The Wall Street Journal would appear to be right in line with the coastal papers in its reporting, for this reason. Glenn Simpson, who handled coverage, is based in Belgium and specializes in financial reporting. It will be interesting to read more on this; but I’m not sure that he is one to copy, reguritate and rush others’ stories to print. In fact, Simpson is up for a Loeb award (the awards dinner coincidentally is tonight in New York). You’ll see from the content of his nominated series, he’s a major player in the publishing of global financial data.
Nominated for a 2006 Gerald Loeb award. http://www.anderson.ucla.edu/x14963.xml
“Taxes and Terrorism” by Glenn R. Simpson, The Wall Street Journal
“As Europe Cuts Corporate Tax, Pressure Rises on U.S. to Follow”
“Arab Bank’s Link to Terrorism Poses Dilemma for U.S. Policy” (Part I)
“Arab Bank’s Link to Terrorism Poses Dilemma for U.S. Policy”(Part II)
“Government Probes Tax Shelters Used to Shield Stock-Option Gains” (Part I)
“Government Probes Tax Shelters Used to Shield Stock-Option Gains” (Part II)
“Irish Subsidiary Lets Microsoft Slash Taxes in U.S. and Europe” (Part I)
“Irish Subsidiary Lets Microsoft Slash Taxes in U.S. and Europe” (Part II)
“ABN Amro to Pay $80 Million Fine Over Iran, Libya” (Part I)
“ABN Amro to Pay $80 Million Fine Over Iran, Libya” (Part II)
“How Top Dutch Bank Plunged Into a World of Shadowy Money” (Part I)
“How Top Dutch Bank Plunged Into a World of Shadowy Money” (Part II)
June 30th, 2006 at 4:05 am
“The only thing I oppose is supporting the Times through online reading. The papers are currently dying on the vine and have been attempting inroads into Internet ventures. Blogs, polls, offers and of course updated content. I actually fear the idea of driving hundreds of readers to support the paper with repetitive clicks. And I can’t say for sure, but hitting ‘close’ on a popup may provide Sales with important cumulative numbers.”
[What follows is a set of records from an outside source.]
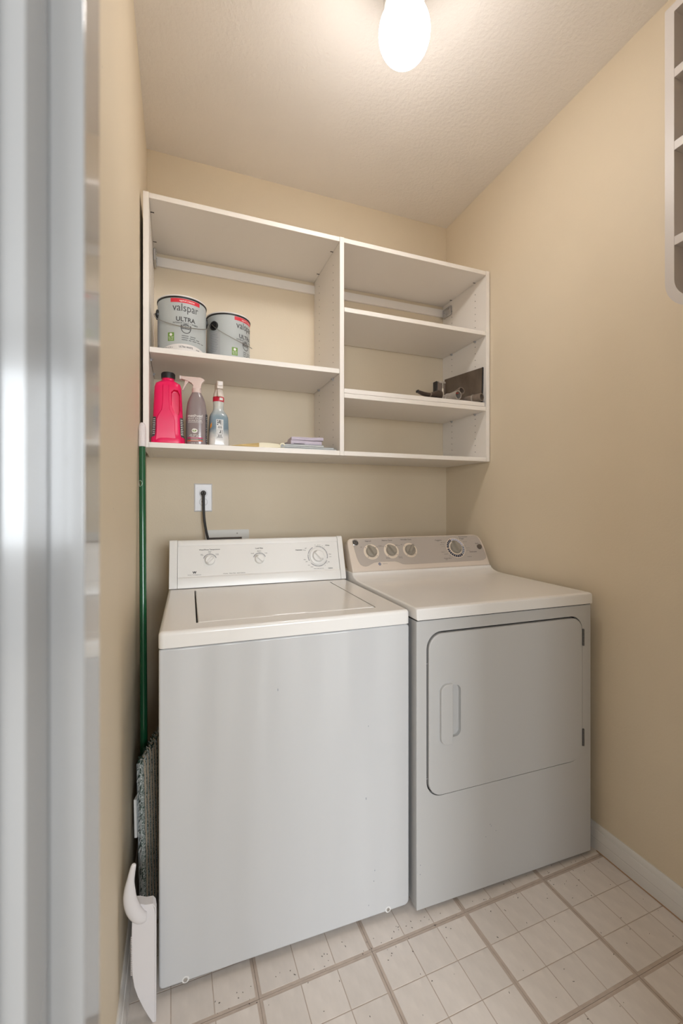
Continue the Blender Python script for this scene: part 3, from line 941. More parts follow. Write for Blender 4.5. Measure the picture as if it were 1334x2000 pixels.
MB().box(-0.064, -0.0615, -0.004, 0.004, 0.001, 0.1705, 0, 0, 0, Mx).build('edge_strip', M_BLACK, t)


def pipe(name, lb, cat, p0, p1, r, mt, collar=None):
    p0, p1 = Vector(p0), Vector(p1)
    t = thing(name, lb, cat, (p0.x, p0.y, ZRS), 0, GRP)
    d = p1 - p0
    ln = d.length
    Mx = Matrix.Translation((0, 0, p0.z)) @ d.to_track_quat('Z', 'Y').to_matrix().to_4x4()
    MB().lathe([(r * 0.80, 0.0), (r, 0.0), (r, ln * 0.3), (r * 0.94, ln * 0.34), (r * 0.92, ln), (r * 0.72, ln), (r * 0.78, ln * 0.3)], 24, 0, Mx, caps=(False, False)).build('pipe_wall', mt, t)
    MB().lathe([(0.0, 0.030), (r * 0.79, 0.030)], 24, 0, Mx, caps=(False, False)).build('bore', M_BORE, t)
    if collar:
        MB().lathe([(r * 0.96, collar), (r * 1.07, collar + 0.002), (r * 1.07, collar + 0.006), (r * 0.96, collar + 0.008)], 24, 0, Mx, caps=(False, False)).build('collar', M_GRYP, t)
    return t


pipe('vacuum_pipe', 'brown grey pipe lying at the shelf end, open mouth toward the room', 'pipe', (1.3270, 1.6520, 0.0215), (1.275, 1.790, 0.0205), 0.0185, M_BRN, 0.040)
pipe('vacuum_pipe', 'short brown pipe lying behind, in front of the dark board', 'pipe', (1.2580, 1.7100, 0.0600), (1.245, 1.830, 0.0340), 0.0172, M_BRN)
t = pipe('hose_end', 'grey hose end with a red spot inside its wide mouth', 'hose end', (1.2060, 1.6650, 0.0235), (1.188, 1.760, 0.0225), 0.0205, M_GRYP, 0.060)
MB().lathe([(0.0, 0.0), (0.006, 0.0005), (0.007, 0.003), (0.0, 0.004)], 10, 0, Matrix.Translation((-0.004, 0.004, 0.030))).build('red_spot', mat('red plastic', srgb(190, 70, 58), 0.4), t)
t = thing('crevice_tool', 'dark brown flat crevice tool with tapered tip, leftmost of the vacuum tools', 'vacuum tool', (0.9980, 1.6800, ZRS), radians(-2), GRP)
rings = []
for x, z, hw, hh in ((0.000, 0.0250, 0.010, 0.0035), (0.008, 0.0230, 0.014, 0.0060), (0.030, 0.0165, 0.017, 0.0080), (0.060, 0.0125, 0.019, 0.0090), (0.085, 0.0165, 0.019, 0.0130), (0.105, 0.0210, 0.017, 0.0180), (0.124, 0.0195, 0.014, 0.0170)):
    rings.append([(x, hw * cos(2 * pi * i / 16), z + hh * sin(2 * pi * i / 16)) for i in range(16)])
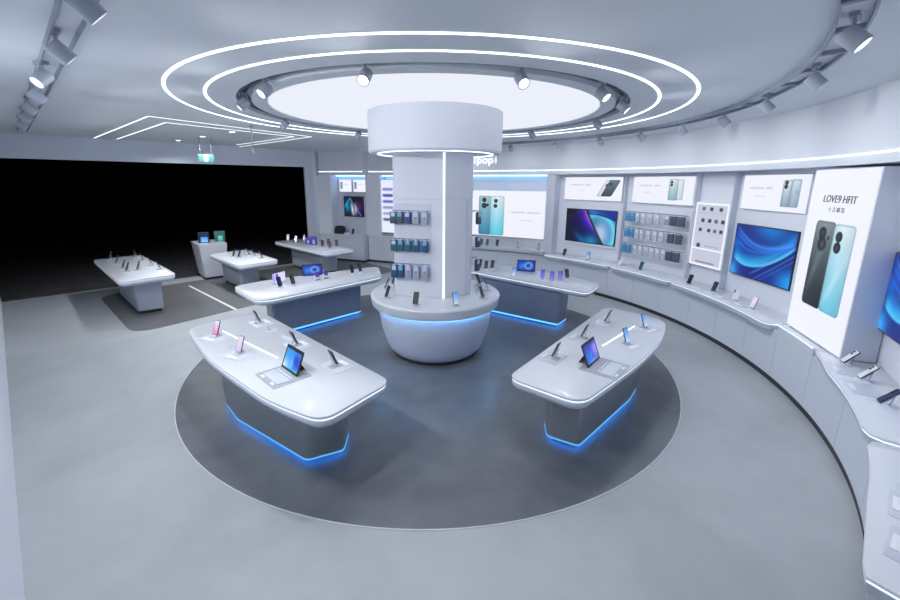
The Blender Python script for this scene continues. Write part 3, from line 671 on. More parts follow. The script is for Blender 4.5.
# ------------------------------------------------------------------ wall signs and screens
def chord(a0, a1, r=5.85):
    A = Vector(wp(a0, r)); B = Vector(wp(a1, r)); c = (A+B)/2; w = (B-A).length; rz = math.atan2((B-A).y, (B-A).x); return c, w, rz
def lightbox(name, a0, a1, z0, z1, fn, label, r=5.85, depth=.07, ny=60, cat='poster', fr='frame_white', group=None, fw=.012):
    c, w, rz = chord(a0, a1, r); e = empty(name, (c.x, c.y, z0), rz, label, cat, group)
    h = z1-z0
    MB().box((-w/2, .003, 0), (w/2, depth, h), ch=.004).build('frame', fr, e)
    art('print', w-2*fw, h-2*fw, fn, e, (0, 0, fw), ny); return e, w, h
G = 'backlit posters above the counters'
lightbox('backlit_poster', 46.8, 31.8, 2.18, 2.74, f_p1, 'small backlit poster of slanted phones above the petal picture screen', group=G, ny=70)
lightbox('backlit_poster', 29.4, 15.1, 2.18, 2.74, f_p2, 'small backlit poster of a pale phone above the hanging phone cases', group=G, ny=70)
lightbox('backlit_poster', 5.3, -7.1, 2.20, 2.74, f_p3, 'small backlit poster of two pale blue phones above the blue wave screen', group=G, ny=70)
lightbox('backlit_poster', 72.6, 50.4, 1.10, 2.385, f_pb, 'wide backlit poster of two blue phones on the back wall right of the column', ny=110)
e, w, h = lightbox('phone_poster', -11.4, -23.1, .80, 2.77, f_big, 'tall white poster of a dark and a pale blue phone standing between two blue screens', 5.60, .30, ny=210, fr='pilaster_paint')
text('lettering', 'LOVE9 HFIT', .115, 'text_dark', e, (0.005, -.006, 1.60), sx=.98, shear=.12)
text('lettering', '\u5341 \u53e4 \u90ae \u5ba2', .062, 'text_grey', e, (-.01, -.006, 1.50))
e, w, h = lightbox('product_sign', 14.35, 7.15, 1.10, 2.27, f_led, 'upright glowing white framed panel of small accessories on the curved wall', ny=110, cat='display panel')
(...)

The only thing they get from my visit to their site is a bandwidth bill. I haver blocked every ad, every cookie and if I need to log in to read a story, I just take keywords and pop them into Google because some subscriber somewhere has likely blogged the article already. :)
Every time I visit *ANY* major newspaper site, I cost them money. My Adblock settings file is huge.
June 30th, 2006 at 5:46 am
From Patterico:
“This, by the way, may be one reason that the Administration is showing no visible signs of wanting to prosecute the newspapers: the information published by the papers had apparently been declassified before publication.”
It’s less bad in context. Read the whole post. But it does look as though we have been defending the honor of a complacent cuckold.